I’ve seen this play out dramatically during access control audits. In one office, the CEO regularly tailgated staff through secure doors because he was always in a hurry. Within weeks, the entire building stopped bothering to badge in properly. The behaviour trickled down from the top.

Turning Human Behaviour Into Your Advantage

The good news is that once you understand these patterns, you can design systems and processes that work with human nature instead of fighting it.

Here are the practical lessons I’ve learned over the years:

• Reduce friction where it matters least. Make the secure option the easy option. Heavy doors that slam shut? Add automatic closers. Need to carry items through? Consider mantraps or airlocks designed for workflow rather than against it.

• Make compliance visible and social. When people see their colleagues doing the right thing, they’re far more likely to follow. Recognition programs, simple leaderboards, or even friendly competition between teams can shift behaviour surprisingly well.

• Use nudges instead of rules. Small environmental cues work better than long policy documents. Clear signage, well-placed mirrors to eliminate blind spots, colour-coded zones, and default-secure settings all help guide behaviour without constant enforcement.

• Test realistically. Run drills that mimic real human behaviour under pressure — not just perfect textbook scenarios. Watch where people cut corners and adjust accordingly.
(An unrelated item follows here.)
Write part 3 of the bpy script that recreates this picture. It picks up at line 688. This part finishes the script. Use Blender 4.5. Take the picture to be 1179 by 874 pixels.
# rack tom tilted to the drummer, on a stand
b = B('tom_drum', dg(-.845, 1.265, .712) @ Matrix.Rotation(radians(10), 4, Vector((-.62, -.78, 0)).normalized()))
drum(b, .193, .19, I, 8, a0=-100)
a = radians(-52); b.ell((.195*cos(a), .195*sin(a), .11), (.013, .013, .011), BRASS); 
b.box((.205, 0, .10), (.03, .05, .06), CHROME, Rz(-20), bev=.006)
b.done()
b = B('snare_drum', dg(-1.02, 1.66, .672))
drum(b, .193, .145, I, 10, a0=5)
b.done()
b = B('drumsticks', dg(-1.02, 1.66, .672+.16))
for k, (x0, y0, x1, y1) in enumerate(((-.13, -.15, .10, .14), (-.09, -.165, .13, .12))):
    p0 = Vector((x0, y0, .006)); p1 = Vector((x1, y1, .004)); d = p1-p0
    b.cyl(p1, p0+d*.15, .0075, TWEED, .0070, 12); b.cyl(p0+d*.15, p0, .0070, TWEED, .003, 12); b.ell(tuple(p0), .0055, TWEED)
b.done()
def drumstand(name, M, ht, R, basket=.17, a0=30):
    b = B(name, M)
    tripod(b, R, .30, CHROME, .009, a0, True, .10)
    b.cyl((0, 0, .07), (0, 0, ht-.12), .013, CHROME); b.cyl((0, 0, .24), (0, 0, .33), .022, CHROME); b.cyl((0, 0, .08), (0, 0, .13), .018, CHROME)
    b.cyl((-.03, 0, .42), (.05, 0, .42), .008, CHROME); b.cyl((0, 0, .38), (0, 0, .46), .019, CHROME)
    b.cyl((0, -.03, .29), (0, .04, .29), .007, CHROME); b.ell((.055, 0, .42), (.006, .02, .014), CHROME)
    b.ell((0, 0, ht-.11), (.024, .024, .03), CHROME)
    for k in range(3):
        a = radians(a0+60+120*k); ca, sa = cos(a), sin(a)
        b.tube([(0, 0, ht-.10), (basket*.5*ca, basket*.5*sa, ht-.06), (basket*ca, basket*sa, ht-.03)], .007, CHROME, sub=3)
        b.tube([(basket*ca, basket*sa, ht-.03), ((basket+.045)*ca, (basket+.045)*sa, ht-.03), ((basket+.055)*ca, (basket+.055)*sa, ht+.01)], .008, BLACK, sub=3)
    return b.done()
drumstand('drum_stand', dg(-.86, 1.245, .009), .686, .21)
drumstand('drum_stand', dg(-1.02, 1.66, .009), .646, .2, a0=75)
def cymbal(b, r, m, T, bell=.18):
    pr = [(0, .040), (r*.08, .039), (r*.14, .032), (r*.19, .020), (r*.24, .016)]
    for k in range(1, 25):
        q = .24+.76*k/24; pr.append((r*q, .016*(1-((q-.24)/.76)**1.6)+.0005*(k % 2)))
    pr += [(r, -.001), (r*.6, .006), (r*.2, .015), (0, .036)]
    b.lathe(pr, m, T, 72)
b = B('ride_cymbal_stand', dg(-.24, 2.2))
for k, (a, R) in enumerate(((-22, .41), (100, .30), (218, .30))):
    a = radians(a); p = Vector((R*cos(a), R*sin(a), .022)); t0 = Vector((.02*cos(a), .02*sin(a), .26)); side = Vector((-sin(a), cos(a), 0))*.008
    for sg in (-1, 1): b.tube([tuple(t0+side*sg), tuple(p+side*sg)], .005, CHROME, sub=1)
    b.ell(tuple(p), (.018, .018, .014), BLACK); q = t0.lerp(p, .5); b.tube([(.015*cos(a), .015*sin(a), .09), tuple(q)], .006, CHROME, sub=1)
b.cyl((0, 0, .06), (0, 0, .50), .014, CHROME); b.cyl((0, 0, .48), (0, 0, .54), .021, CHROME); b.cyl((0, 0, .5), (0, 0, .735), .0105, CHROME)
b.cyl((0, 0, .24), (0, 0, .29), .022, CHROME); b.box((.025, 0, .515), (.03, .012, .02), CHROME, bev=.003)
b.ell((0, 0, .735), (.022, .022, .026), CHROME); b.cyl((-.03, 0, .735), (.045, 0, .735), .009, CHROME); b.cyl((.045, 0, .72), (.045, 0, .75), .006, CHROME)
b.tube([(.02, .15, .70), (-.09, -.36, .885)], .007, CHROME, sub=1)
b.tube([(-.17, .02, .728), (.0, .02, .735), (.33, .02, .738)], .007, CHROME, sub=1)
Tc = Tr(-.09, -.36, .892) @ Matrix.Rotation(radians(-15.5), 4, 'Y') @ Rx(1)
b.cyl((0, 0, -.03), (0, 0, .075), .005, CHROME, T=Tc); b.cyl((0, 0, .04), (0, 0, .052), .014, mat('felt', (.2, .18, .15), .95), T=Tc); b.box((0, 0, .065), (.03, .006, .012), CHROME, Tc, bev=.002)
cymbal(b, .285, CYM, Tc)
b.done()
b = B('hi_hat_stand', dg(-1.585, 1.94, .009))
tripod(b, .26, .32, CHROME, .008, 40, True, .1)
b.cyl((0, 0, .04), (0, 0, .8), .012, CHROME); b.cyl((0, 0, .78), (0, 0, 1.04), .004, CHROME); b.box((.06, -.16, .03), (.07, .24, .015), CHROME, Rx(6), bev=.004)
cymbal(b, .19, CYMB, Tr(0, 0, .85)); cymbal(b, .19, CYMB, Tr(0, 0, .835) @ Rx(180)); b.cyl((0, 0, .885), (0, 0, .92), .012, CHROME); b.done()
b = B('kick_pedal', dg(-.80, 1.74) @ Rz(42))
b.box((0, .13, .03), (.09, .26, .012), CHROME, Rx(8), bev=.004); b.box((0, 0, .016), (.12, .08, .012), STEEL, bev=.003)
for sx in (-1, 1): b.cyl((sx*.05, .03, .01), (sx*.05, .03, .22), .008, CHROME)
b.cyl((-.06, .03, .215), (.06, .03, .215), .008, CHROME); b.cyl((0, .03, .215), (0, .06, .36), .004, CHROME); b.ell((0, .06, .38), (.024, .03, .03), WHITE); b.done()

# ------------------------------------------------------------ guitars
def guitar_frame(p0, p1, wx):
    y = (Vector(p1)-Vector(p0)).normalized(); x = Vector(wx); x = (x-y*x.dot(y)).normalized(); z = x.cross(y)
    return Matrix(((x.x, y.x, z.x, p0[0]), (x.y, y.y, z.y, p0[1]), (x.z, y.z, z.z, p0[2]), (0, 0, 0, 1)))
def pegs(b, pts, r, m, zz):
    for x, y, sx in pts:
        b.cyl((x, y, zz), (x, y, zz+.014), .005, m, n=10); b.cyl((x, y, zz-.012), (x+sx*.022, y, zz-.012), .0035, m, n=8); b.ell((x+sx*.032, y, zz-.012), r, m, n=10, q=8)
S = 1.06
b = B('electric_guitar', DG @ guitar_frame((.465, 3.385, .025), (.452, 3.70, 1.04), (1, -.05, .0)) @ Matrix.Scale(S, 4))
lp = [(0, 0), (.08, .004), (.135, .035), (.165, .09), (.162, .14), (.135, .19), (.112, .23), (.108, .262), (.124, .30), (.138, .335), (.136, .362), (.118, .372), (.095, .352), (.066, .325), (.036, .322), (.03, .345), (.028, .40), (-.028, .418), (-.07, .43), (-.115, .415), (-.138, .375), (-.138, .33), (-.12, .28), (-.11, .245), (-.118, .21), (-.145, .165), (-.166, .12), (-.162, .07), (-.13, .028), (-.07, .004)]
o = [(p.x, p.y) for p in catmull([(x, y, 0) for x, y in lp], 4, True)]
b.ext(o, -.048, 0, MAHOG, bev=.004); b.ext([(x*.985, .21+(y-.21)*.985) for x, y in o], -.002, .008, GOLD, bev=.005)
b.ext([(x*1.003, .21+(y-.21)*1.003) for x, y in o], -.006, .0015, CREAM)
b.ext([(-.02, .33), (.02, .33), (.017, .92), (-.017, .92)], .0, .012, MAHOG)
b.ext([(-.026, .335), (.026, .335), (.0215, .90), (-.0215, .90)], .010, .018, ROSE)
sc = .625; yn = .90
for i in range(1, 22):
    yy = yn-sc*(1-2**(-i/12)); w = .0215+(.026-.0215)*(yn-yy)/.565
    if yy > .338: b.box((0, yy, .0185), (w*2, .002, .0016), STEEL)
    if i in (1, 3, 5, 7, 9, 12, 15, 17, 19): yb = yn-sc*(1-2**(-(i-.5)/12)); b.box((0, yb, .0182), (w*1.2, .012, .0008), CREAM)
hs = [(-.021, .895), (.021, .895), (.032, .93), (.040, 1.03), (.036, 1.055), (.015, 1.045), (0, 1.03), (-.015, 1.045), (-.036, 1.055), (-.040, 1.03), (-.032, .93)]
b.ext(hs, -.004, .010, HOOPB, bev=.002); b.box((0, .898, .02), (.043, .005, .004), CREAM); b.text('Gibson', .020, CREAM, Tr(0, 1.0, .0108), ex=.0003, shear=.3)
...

• Build genuine understanding. Short, story-based training sessions using real incidents (anonymised) from your own industry land much better than generic compliance videos. People remember stories and relate to them.

• Lead from the front. When leaders bypass security for convenience, they give everyone else permission to do the same. Consistent modelling at the top changes culture faster than any memo.

The Bottom Line

Security isn’t primarily a technology problem — it’s a human behaviour problem.

The strongest security programs I’ve seen treat people as the solution rather than the weakest link. They design systems that account for our laziness, our desire for convenience, our tendency to become complacent, and our social nature.

Technology still matters, of course. But without understanding how real humans think, react, and make decisions under pressure, even the best systems will eventually fail.

Next time you’re reviewing your security setup, don’t just ask “What new gadget should we buy?” Ask instead: “How will actual people interact with this system day after day?”

Because at the end of the day, your cameras, fences, and alarms are only as good as the humans who use — or ignore — them.

And the organisations that truly get this aren’t just more secure. They’re building a culture where good security becomes the natural way of doing things.